__Brief__. In the listing below, find the line with "COL = SC.collection", then repeat exactly every line from the top through that one.

__Data lines__.
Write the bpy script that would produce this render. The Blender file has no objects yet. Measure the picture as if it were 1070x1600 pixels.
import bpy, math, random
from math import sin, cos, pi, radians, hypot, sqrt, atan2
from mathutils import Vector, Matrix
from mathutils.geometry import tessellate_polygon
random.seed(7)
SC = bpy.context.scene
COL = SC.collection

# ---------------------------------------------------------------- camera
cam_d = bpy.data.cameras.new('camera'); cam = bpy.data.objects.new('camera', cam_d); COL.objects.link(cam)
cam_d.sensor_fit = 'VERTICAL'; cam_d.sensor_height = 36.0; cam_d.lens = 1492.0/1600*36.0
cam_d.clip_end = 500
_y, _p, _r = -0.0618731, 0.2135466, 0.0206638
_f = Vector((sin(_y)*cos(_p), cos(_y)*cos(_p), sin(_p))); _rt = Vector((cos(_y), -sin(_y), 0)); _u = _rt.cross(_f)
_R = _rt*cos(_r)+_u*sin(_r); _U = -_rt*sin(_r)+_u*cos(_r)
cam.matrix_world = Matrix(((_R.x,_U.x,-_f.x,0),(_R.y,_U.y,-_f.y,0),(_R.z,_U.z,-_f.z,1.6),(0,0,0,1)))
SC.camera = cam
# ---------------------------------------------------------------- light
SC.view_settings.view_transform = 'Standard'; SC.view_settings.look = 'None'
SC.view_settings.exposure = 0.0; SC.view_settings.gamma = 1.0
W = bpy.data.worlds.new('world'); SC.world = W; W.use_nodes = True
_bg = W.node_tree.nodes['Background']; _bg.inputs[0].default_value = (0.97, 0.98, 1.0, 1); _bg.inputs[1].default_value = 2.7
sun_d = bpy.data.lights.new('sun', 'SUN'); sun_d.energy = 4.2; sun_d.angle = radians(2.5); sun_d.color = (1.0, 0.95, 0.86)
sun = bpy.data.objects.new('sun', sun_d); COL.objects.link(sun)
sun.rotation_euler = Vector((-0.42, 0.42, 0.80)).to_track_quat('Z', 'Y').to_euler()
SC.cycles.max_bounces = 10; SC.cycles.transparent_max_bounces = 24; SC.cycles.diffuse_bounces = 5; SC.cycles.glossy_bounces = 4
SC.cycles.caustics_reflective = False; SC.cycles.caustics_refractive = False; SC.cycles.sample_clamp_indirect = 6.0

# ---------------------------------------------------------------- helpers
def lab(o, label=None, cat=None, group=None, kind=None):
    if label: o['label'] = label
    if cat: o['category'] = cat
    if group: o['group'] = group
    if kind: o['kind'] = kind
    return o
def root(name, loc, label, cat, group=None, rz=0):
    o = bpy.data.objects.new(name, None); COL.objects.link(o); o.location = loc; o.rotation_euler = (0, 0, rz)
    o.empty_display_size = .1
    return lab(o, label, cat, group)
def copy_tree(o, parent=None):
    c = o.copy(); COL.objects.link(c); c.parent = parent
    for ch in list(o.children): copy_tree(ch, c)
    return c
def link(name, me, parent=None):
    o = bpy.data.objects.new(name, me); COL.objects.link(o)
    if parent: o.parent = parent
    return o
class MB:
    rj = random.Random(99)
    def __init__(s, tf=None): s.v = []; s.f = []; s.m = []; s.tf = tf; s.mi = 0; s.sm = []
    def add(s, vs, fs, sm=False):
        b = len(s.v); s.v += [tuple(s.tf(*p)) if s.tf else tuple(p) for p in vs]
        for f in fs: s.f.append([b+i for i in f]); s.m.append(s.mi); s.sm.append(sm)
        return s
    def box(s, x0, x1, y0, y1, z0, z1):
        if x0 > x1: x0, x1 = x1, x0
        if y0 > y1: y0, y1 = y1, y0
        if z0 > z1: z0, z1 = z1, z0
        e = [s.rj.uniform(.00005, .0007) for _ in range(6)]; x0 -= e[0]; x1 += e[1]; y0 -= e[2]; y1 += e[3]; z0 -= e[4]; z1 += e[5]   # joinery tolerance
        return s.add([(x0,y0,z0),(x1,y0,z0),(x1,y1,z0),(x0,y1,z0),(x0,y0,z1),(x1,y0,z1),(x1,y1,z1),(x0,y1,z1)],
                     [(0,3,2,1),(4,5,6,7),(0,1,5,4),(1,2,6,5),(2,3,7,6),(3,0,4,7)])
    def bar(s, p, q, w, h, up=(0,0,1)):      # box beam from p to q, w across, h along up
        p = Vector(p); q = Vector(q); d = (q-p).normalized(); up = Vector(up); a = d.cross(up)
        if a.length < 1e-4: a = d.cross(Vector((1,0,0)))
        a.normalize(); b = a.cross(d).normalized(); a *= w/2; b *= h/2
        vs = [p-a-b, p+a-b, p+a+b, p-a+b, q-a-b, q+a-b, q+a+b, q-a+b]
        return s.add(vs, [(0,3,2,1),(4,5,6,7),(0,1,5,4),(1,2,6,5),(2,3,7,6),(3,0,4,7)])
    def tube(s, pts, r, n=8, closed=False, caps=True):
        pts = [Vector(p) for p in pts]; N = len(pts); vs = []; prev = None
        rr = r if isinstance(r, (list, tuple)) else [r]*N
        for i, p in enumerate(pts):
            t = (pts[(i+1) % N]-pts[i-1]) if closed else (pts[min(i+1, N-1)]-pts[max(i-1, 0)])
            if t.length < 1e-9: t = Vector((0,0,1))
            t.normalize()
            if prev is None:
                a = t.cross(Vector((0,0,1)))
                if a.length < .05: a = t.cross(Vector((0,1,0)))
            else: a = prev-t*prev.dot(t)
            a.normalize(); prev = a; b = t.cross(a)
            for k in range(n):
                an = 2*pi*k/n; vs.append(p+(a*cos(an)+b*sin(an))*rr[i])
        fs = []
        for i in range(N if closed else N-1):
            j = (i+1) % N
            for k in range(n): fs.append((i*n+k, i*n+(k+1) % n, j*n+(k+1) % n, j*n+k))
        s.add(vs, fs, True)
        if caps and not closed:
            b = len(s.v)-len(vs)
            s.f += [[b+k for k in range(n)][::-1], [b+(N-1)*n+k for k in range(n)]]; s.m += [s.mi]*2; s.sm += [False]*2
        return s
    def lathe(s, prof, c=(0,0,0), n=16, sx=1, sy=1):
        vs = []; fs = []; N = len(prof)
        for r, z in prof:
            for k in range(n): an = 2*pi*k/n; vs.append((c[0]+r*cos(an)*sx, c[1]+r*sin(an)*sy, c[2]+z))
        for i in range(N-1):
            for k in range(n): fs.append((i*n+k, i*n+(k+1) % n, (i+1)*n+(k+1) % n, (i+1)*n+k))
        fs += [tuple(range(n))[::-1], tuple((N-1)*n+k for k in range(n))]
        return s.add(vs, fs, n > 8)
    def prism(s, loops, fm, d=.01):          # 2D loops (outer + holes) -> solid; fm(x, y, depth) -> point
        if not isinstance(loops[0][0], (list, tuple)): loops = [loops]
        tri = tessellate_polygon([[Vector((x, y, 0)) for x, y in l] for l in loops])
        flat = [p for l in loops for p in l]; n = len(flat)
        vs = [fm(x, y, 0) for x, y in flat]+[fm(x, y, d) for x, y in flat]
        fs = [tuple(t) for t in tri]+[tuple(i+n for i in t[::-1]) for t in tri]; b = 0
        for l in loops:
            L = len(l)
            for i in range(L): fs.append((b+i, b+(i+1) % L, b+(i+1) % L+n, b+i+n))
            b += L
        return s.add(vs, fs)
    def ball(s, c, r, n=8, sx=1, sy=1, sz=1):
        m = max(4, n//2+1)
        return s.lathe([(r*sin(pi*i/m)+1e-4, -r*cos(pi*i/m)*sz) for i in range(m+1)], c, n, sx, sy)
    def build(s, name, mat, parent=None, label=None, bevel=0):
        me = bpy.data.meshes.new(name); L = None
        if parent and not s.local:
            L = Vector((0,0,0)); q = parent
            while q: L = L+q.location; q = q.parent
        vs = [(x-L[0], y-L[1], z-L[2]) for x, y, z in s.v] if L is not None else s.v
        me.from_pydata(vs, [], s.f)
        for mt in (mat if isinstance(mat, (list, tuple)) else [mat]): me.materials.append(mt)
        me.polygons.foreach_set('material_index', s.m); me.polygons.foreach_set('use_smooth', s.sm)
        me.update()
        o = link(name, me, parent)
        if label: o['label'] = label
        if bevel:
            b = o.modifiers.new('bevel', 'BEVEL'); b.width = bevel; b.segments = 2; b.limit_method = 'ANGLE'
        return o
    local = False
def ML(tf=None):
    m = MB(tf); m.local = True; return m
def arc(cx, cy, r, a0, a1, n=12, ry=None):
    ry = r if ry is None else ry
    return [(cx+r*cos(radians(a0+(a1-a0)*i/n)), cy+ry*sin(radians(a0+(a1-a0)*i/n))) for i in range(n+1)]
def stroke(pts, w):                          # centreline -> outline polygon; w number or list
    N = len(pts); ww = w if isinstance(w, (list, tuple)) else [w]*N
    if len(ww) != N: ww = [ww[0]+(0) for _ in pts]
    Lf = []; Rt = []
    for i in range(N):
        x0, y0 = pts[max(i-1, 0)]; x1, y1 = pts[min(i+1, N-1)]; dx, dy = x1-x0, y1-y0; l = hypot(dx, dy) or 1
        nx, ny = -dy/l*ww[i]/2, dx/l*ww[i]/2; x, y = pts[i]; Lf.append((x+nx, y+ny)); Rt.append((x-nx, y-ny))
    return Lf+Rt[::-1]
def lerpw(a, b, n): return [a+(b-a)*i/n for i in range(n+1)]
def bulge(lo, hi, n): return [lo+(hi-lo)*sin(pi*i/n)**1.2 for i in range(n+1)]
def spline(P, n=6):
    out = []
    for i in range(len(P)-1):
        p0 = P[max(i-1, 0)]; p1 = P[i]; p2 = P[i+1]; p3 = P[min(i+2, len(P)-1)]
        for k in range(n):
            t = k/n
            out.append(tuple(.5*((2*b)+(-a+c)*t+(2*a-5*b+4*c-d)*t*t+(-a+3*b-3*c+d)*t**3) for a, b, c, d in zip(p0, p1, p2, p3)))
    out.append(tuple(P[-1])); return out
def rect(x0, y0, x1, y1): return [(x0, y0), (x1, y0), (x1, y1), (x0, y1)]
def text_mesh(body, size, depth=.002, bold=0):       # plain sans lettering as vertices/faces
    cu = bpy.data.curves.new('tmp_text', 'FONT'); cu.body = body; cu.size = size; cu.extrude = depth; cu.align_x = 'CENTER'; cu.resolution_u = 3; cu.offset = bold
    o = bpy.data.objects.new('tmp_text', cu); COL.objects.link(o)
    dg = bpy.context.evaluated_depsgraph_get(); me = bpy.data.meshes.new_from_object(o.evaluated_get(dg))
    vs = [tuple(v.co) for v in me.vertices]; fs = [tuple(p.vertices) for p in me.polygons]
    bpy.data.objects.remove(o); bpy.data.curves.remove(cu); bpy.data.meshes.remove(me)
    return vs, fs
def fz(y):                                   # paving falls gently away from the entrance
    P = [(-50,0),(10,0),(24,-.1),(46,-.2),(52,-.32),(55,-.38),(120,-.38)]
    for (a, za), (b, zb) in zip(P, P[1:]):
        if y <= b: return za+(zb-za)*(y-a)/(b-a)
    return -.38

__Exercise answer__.
Write the bpy script that would produce this render. The Blender file has no objects yet. Measure the picture as if it were 1070x1600 pixels.
import bpy, math, random
from math import sin, cos, pi, radians, hypot, sqrt, atan2
from mathutils import Vector, Matrix
from mathutils.geometry import tessellate_polygon
random.seed(7)
SC = bpy.context.scene
COL = SC.collection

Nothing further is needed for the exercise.